§ Requirement: Reproduce the material in full, exactly as written.

Scene script records:
►

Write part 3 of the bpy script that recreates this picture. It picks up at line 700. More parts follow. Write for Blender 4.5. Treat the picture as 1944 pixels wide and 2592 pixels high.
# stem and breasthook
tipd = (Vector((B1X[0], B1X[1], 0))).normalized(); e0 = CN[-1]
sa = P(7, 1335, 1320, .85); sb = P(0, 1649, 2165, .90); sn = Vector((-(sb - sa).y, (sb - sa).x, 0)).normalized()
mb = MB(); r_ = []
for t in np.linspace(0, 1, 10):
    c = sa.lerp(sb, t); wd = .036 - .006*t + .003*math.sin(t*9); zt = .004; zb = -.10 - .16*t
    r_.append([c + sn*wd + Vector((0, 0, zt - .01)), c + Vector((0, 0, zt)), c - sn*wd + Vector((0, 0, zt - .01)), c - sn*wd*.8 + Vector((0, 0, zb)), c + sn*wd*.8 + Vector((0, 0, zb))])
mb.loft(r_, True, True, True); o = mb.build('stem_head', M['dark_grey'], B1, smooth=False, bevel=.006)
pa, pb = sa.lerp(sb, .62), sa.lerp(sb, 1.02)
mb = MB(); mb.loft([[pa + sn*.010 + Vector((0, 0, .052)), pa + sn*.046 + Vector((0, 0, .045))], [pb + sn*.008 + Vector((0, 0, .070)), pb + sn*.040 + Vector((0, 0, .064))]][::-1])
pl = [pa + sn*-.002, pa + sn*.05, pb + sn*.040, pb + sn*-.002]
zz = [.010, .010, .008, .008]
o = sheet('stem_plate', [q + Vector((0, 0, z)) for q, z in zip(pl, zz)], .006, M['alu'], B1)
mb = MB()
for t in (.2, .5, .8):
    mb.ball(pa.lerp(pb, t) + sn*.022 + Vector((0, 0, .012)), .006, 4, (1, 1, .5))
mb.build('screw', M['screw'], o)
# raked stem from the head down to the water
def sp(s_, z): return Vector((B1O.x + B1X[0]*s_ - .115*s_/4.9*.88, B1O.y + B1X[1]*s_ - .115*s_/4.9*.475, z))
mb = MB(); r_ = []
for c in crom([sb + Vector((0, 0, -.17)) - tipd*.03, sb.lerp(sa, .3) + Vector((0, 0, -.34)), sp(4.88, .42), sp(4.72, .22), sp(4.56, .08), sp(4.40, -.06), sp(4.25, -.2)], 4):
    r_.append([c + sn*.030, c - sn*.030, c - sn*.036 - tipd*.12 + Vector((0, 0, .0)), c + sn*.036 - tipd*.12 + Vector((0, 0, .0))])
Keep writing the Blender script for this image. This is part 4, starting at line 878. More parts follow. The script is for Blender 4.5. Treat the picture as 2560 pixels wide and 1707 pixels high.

◄

§ Written reply:
Write part 3 of the bpy script that recreates this picture. It picks up at line 700. More parts follow. Write for Blender 4.5. Treat the picture as 1944 pixels wide and 2592 pixels high.
# stem and breasthook
tipd = (Vector((B1X[0], B1X[1], 0))).normalized(); e0 = CN[-1]
sa = P(7, 1335, 1320, .85); sb = P(0, 1649, 2165, .90); sn = Vector((-(sb - sa).y, (sb - sa).x, 0)).normalized()
mb = MB(); r_ = []
for t in np.linspace(0, 1, 10):
    c = sa.lerp(sb, t); wd = .036 - .006*t + .003*math.sin(t*9); zt = .004; zb = -.10 - .16*t
    r_.append([c + sn*wd + Vector((0, 0, zt - .01)), c + Vector((0, 0, zt)), c - sn*wd + Vector((0, 0, zt - .01)), c - sn*wd*.8 + Vector((0, 0, zb)), c + sn*wd*.8 + Vector((0, 0, zb))])
mb.loft(r_, True, True, True); o = mb.build('stem_head', M['dark_grey'], B1, smooth=False, bevel=.006)
pa, pb = sa.lerp(sb, .62), sa.lerp(sb, 1.02)
mb = MB(); mb.loft([[pa + sn*.010 + Vector((0, 0, .052)), pa + sn*.046 + Vector((0, 0, .045))], [pb + sn*.008 + Vector((0, 0, .070)), pb + sn*.040 + Vector((0, 0, .064))]][::-1])
pl = [pa + sn*-.002, pa + sn*.05, pb + sn*.040, pb + sn*-.002]
zz = [.010, .010, .008, .008]
o = sheet('stem_plate', [q + Vector((0, 0, z)) for q, z in zip(pl, zz)], .006, M['alu'], B1)
mb = MB()
for t in (.2, .5, .8):
    mb.ball(pa.lerp(pb, t) + sn*.022 + Vector((0, 0, .012)), .006, 4, (1, 1, .5))
mb.build('screw', M['screw'], o)
# raked stem from the head down to the water
def sp(s_, z): return Vector((B1O.x + B1X[0]*s_ - .115*s_/4.9*.88, B1O.y + B1X[1]*s_ - .115*s_/4.9*.475, z))
mb = MB(); r_ = []
for c in crom([sb + Vector((0, 0, -.17)) - tipd*.03, sb.lerp(sa, .3) + Vector((0, 0, -.34)), sp(4.88, .42), sp(4.72, .22), sp(4.56, .08), sp(4.40, -.06), sp(4.25, -.2)], 4):
    r_.append([c + sn*.030, c - sn*.030, c - sn*.036 - tipd*.12 + Vector((0, 0, .0)), c + sn*.036 - tipd*.12 + Vector((0, 0, .0))])
Keep writing the Blender script for this image. This is part 4, starting at line 878. More parts follow. The script is for Blender 4.5. Treat the picture as 2560 pixels wide and 1707 pixels high.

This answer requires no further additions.